1954's Brown v. Brown of Education decision may have made state laws intentionally separating students of different races by school unconstitutional, but gentrification and other economic factors have kept segregation going. As NPR reports, while the entirety of America’s student makeup is more diverse than ever, segregation is still prevalent in 2022.
The U.S. Government Accountability Office (GAO) released a comprehensive report showing that 18.5 million attended a predominantly same-race/ethnicity school during the 2020-21 school year. 14% of students attended schools where almost all of the student body was of a single race/ethnicity.
Director of K-12 education at the GAO and lead author of the report, Jackie Nowicki, stressed that racial division in schools happens because minority students have fewer resources.
“There is clearly still racial division in schools,” says Nowicki. She adds that schools with large proportions of Hispanic, Black and American Indian/Alaska Native students – minority groups with higher rates of poverty than white and Asian American students – are also increasing. “What that means is you have large portions of minority children not only attending essentially segregated schools, but schools that have less resources available to them.”
When we think of segregated schools, many will look back to the Jim Crow era of the South. However, the highest percentage of schools serving a predominantly single-race/ethnicity student population occurs in the Northeast and the Midwest. Particular schools like traditional public, charter, and magnet schools are not immune to segregation.

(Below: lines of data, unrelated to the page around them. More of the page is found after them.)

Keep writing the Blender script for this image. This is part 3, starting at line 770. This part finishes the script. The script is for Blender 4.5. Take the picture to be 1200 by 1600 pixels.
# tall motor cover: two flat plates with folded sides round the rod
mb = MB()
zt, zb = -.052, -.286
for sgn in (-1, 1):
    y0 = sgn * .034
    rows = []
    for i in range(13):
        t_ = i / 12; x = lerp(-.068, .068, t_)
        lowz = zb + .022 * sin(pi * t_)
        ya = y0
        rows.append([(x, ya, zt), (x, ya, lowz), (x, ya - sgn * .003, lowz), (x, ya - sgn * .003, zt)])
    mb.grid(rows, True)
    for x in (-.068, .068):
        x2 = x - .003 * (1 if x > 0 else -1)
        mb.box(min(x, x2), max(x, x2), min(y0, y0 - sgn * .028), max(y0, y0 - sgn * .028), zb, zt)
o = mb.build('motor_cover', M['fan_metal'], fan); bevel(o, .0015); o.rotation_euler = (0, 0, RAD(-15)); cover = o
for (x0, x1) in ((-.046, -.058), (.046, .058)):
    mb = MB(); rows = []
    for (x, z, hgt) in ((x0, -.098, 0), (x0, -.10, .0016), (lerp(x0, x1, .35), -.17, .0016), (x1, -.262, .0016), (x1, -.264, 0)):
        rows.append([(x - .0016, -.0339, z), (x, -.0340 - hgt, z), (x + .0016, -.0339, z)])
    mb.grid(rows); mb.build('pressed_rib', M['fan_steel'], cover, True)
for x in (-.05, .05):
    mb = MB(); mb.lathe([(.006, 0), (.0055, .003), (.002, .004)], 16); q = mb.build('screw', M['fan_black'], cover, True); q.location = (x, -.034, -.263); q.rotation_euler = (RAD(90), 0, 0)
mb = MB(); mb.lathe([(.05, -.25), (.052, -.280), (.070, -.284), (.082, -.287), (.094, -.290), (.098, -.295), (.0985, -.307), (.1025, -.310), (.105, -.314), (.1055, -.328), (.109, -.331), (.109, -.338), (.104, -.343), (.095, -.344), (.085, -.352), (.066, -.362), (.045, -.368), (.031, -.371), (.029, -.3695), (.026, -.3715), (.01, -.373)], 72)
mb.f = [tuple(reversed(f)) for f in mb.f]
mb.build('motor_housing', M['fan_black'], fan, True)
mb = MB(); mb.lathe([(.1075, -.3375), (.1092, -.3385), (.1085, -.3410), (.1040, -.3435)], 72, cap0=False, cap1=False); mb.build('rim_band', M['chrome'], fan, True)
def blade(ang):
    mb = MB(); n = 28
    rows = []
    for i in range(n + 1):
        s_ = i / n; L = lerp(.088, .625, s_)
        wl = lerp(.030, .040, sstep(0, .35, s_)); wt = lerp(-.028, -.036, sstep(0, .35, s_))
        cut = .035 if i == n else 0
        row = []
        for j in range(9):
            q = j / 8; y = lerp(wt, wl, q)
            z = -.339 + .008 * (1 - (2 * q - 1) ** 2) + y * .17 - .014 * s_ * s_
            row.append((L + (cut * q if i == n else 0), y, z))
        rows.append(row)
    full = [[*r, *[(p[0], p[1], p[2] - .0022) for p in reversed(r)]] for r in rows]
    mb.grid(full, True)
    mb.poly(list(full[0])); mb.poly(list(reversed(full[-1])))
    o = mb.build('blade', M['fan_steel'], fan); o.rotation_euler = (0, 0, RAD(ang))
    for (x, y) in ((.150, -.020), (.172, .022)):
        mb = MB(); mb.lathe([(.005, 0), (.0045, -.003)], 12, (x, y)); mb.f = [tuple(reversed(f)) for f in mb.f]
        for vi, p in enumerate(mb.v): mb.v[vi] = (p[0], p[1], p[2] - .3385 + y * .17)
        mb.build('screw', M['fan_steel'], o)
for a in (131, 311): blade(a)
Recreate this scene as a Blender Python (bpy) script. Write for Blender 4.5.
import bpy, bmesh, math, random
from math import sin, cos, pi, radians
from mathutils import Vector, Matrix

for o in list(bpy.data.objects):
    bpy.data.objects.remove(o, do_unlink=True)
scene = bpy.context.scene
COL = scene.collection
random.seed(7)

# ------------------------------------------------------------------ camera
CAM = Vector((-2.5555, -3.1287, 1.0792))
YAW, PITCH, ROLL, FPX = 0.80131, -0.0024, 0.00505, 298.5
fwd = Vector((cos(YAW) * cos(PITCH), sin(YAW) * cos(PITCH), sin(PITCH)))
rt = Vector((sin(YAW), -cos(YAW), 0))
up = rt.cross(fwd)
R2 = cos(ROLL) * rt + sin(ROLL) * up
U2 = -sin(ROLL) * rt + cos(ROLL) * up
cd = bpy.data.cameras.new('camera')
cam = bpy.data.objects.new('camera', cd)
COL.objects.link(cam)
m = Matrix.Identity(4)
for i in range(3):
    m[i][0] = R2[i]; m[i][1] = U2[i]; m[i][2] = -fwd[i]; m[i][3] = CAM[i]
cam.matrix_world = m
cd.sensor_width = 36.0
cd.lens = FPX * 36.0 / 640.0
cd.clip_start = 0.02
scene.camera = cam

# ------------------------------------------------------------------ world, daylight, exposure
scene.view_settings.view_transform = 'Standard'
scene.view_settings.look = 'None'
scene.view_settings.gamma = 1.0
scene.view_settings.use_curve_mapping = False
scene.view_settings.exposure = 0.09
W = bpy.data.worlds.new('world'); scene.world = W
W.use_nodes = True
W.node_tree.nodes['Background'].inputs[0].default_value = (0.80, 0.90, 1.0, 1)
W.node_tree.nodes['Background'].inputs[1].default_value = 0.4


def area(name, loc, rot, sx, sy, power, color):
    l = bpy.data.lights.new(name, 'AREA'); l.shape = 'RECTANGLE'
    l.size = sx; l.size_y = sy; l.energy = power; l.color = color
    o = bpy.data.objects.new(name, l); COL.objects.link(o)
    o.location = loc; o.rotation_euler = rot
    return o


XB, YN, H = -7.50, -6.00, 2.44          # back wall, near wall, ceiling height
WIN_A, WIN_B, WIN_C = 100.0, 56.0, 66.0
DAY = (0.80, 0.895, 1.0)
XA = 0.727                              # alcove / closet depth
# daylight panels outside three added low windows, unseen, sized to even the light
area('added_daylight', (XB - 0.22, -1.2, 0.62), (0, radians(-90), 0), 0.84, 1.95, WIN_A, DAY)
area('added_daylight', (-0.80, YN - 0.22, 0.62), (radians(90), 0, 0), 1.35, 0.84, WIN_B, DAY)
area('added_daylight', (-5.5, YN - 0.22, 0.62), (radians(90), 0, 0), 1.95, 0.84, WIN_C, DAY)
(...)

School segregation has “always been a whole-country issue,” says U.S. Rep. Bobby Scott, D-Va., who heads the House education and labor committee. He commissioned both the 2016 and 2022 reports. “The details of the strategies may be different, but during the ‘60s and ‘70s, when the desegregation cases were at their height, cases were all over the country.”
70% of U.S. students attend their neighborhood public schools, but redlining practices and what the GAO names as district secession, where municipalities remove themselves from a larger district to form their own smaller school districts, are also significant factors. NPR notes that white and Asian American students make up most of the student makeup in new districts while they have fewer students eligible for free or reduced-price lunch. This is why the expired free lunch program for poverty-stricken students is crucial to shortening that gap.
“In the ten years that we looked at district secessions, we found that, overwhelmingly, those new districts were generally whiter, wealthier than the remaining districts,” Nowicki says.